"""
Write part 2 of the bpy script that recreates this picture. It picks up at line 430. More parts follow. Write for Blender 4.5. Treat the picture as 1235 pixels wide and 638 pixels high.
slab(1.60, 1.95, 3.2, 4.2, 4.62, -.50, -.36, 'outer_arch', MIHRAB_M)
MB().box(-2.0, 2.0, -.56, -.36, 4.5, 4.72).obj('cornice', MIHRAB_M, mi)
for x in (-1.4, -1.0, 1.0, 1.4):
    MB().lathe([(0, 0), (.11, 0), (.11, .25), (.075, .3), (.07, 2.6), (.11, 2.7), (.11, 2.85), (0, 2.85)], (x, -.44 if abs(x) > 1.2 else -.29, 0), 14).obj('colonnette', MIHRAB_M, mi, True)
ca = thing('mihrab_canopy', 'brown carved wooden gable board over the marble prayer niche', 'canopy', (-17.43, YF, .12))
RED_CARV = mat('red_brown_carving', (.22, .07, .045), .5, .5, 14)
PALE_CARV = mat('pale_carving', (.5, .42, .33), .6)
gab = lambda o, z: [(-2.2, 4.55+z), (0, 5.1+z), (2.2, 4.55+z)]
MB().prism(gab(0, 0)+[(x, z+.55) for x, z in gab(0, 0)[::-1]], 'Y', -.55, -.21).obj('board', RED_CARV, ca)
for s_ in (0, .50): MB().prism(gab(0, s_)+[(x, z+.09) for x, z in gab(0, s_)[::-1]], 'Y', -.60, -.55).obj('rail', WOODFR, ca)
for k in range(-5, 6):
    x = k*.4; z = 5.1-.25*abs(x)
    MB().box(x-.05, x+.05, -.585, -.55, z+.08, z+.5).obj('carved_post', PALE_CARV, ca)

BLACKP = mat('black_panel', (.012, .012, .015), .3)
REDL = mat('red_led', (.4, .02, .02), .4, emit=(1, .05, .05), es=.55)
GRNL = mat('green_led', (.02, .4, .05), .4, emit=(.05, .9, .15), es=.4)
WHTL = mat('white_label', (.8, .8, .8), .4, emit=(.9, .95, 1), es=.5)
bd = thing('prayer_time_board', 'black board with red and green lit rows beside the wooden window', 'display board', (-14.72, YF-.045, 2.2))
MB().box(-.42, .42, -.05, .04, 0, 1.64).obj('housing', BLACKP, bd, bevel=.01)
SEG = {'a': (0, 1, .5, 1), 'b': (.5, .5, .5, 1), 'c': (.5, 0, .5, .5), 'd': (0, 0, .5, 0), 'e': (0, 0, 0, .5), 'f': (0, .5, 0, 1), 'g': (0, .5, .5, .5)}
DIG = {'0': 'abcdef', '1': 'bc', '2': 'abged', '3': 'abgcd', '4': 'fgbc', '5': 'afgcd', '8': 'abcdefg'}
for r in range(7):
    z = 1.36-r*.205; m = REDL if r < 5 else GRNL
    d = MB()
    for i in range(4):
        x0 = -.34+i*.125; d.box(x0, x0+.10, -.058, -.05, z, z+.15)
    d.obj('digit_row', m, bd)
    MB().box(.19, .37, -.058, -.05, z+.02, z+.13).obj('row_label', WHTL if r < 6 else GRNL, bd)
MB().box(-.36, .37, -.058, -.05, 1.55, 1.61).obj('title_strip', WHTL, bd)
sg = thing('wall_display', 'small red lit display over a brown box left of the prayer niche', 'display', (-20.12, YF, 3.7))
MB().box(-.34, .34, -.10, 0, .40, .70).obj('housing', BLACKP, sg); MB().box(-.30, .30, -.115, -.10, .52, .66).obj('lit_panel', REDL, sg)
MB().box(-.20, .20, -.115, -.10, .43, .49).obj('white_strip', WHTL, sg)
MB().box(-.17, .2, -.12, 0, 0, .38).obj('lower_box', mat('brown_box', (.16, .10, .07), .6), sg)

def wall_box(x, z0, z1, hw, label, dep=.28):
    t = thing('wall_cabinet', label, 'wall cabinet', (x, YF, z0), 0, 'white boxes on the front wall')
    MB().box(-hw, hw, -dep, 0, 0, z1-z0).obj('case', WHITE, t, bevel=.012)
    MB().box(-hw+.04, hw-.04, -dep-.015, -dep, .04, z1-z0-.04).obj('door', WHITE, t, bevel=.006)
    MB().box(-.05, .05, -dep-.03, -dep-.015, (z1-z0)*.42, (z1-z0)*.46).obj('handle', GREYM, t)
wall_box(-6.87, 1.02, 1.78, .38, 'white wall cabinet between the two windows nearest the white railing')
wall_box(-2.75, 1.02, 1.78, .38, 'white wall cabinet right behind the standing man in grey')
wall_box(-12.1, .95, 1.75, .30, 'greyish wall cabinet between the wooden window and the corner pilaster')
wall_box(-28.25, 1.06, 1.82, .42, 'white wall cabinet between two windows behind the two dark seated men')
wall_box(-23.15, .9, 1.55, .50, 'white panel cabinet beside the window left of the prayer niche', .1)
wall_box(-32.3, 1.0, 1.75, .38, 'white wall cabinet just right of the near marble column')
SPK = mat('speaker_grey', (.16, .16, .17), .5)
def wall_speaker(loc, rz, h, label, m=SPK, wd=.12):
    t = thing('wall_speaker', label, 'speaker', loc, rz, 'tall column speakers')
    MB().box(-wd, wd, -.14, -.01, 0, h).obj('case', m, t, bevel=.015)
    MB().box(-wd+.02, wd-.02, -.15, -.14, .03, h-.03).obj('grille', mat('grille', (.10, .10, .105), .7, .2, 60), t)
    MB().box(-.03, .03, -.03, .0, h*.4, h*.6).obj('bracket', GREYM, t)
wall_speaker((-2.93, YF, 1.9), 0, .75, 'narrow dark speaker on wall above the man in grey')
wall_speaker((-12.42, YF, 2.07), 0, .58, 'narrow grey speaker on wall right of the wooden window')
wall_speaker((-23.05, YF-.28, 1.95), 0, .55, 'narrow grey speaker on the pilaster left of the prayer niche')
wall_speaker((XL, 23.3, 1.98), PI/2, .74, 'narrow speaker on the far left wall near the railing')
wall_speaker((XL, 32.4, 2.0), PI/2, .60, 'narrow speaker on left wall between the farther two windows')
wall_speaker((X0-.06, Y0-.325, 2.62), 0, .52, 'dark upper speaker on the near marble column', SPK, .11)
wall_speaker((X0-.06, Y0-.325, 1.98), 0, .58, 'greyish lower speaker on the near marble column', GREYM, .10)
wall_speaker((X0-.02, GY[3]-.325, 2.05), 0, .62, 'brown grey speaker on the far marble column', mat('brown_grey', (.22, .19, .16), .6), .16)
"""
Goal> Reproduce all the data word for word.

Exercise solution>
Write part 2 of the bpy script that recreates this picture. It picks up at line 430. More parts follow. Write for Blender 4.5. Treat the picture as 1235 pixels wide and 638 pixels high.
slab(1.60, 1.95, 3.2, 4.2, 4.62, -.50, -.36, 'outer_arch', MIHRAB_M)
MB().box(-2.0, 2.0, -.56, -.36, 4.5, 4.72).obj('cornice', MIHRAB_M, mi)
for x in (-1.4, -1.0, 1.0, 1.4):
    MB().lathe([(0, 0), (.11, 0), (.11, .25), (.075, .3), (.07, 2.6), (.11, 2.7), (.11, 2.85), (0, 2.85)], (x, -.44 if abs(x) > 1.2 else -.29, 0), 14).obj('colonnette', MIHRAB_M, mi, True)
ca = thing('mihrab_canopy', 'brown carved wooden gable board over the marble prayer niche', 'canopy', (-17.43, YF, .12))
RED_CARV = mat('red_brown_carving', (.22, .07, .045), .5, .5, 14)
PALE_CARV = mat('pale_carving', (.5, .42, .33), .6)
gab = lambda o, z: [(-2.2, 4.55+z), (0, 5.1+z), (2.2, 4.55+z)]
MB().prism(gab(0, 0)+[(x, z+.55) for x, z in gab(0, 0)[::-1]], 'Y', -.55, -.21).obj('board', RED_CARV, ca)
for s_ in (0, .50): MB().prism(gab(0, s_)+[(x, z+.09) for x, z in gab(0, s_)[::-1]], 'Y', -.60, -.55).obj('rail', WOODFR, ca)
for k in range(-5, 6):
    x = k*.4; z = 5.1-.25*abs(x)
    MB().box(x-.05, x+.05, -.585, -.55, z+.08, z+.5).obj('carved_post', PALE_CARV, ca)

BLACKP = mat('black_panel', (.012, .012, .015), .3)
REDL = mat('red_led', (.4, .02, .02), .4, emit=(1, .05, .05), es=.55)
GRNL = mat('green_led', (.02, .4, .05), .4, emit=(.05, .9, .15), es=.4)
WHTL = mat('white_label', (.8, .8, .8), .4, emit=(.9, .95, 1), es=.5)
bd = thing('prayer_time_board', 'black board with red and green lit rows beside the wooden window', 'display board', (-14.72, YF-.045, 2.2))
MB().box(-.42, .42, -.05, .04, 0, 1.64).obj('housing', BLACKP, bd, bevel=.01)
SEG = {'a': (0, 1, .5, 1), 'b': (.5, .5, .5, 1), 'c': (.5, 0, .5, .5), 'd': (0, 0, .5, 0), 'e': (0, 0, 0, .5), 'f': (0, .5, 0, 1), 'g': (0, .5, .5, .5)}
DIG = {'0': 'abcdef', '1': 'bc', '2': 'abged', '3': 'abgcd', '4': 'fgbc', '5': 'afgcd', '8': 'abcdefg'}
for r in range(7):
    z = 1.36-r*.205; m = REDL if r < 5 else GRNL
    d = MB()
    for i in range(4):
        x0 = -.34+i*.125; d.box(x0, x0+.10, -.058, -.05, z, z+.15)
    d.obj('digit_row', m, bd)
    MB().box(.19, .37, -.058, -.05, z+.02, z+.13).obj('row_label', WHTL if r < 6 else GRNL, bd)
MB().box(-.36, .37, -.058, -.05, 1.55, 1.61).obj('title_strip', WHTL, bd)
sg = thing('wall_display', 'small red lit display over a brown box left of the prayer niche', 'display', (-20.12, YF, 3.7))
MB().box(-.34, .34, -.10, 0, .40, .70).obj('housing', BLACKP, sg); MB().box(-.30, .30, -.115, -.10, .52, .66).obj('lit_panel', REDL, sg)
MB().box(-.20, .20, -.115, -.10, .43, .49).obj('white_strip', WHTL, sg)
MB().box(-.17, .2, -.12, 0, 0, .38).obj('lower_box', mat('brown_box', (.16, .10, .07), .6), sg)

def wall_box(x, z0, z1, hw, label, dep=.28):
    t = thing('wall_cabinet', label, 'wall cabinet', (x, YF, z0), 0, 'white boxes on the front wall')
    MB().box(-hw, hw, -dep, 0, 0, z1-z0).obj('case', WHITE, t, bevel=.012)
    MB().box(-hw+.04, hw-.04, -dep-.015, -dep, .04, z1-z0-.04).obj('door', WHITE, t, bevel=.006)
    MB().box(-.05, .05, -dep-.03, -dep-.015, (z1-z0)*.42, (z1-z0)*.46).obj('handle', GREYM, t)
wall_box(-6.87, 1.02, 1.78, .38, 'white wall cabinet between the two windows nearest the white railing')
wall_box(-2.75, 1.02, 1.78, .38, 'white wall cabinet right behind the standing man in grey')
wall_box(-12.1, .95, 1.75, .30, 'greyish wall cabinet between the wooden window and the corner pilaster')
wall_box(-28.25, 1.06, 1.82, .42, 'white wall cabinet between two windows behind the two dark seated men')
wall_box(-23.15, .9, 1.55, .50, 'white panel cabinet beside the window left of the prayer niche', .1)
wall_box(-32.3, 1.0, 1.75, .38, 'white wall cabinet just right of the near marble column')
SPK = mat('speaker_grey', (.16, .16, .17), .5)
def wall_speaker(loc, rz, h, label, m=SPK, wd=.12):
    t = thing('wall_speaker', label, 'speaker', loc, rz, 'tall column speakers')
    MB().box(-wd, wd, -.14, -.01, 0, h).obj('case', m, t, bevel=.015)
    MB().box(-wd+.02, wd-.02, -.15, -.14, .03, h-.03).obj('grille', mat('grille', (.10, .10, .105), .7, .2, 60), t)
    MB().box(-.03, .03, -.03, .0, h*.4, h*.6).obj('bracket', GREYM, t)
wall_speaker((-2.93, YF, 1.9), 0, .75, 'narrow dark speaker on wall above the man in grey')
wall_speaker((-12.42, YF, 2.07), 0, .58, 'narrow grey speaker on wall right of the wooden window')
wall_speaker((-23.05, YF-.28, 1.95), 0, .55, 'narrow grey speaker on the pilaster left of the prayer niche')
wall_speaker((XL, 23.3, 1.98), PI/2, .74, 'narrow speaker on the far left wall near the railing')
wall_speaker((XL, 32.4, 2.0), PI/2, .60, 'narrow speaker on left wall between the farther two windows')
wall_speaker((X0-.06, Y0-.325, 2.62), 0, .52, 'dark upper speaker on the near marble column', SPK, .11)
wall_speaker((X0-.06, Y0-.325, 1.98), 0, .58, 'greyish lower speaker on the near marble column', GREYM, .10)
wall_speaker((X0-.02, GY[3]-.325, 2.05), 0, .62, 'brown grey speaker on the far marble column', mat('brown_grey', (.22, .19, .16), .6), .16)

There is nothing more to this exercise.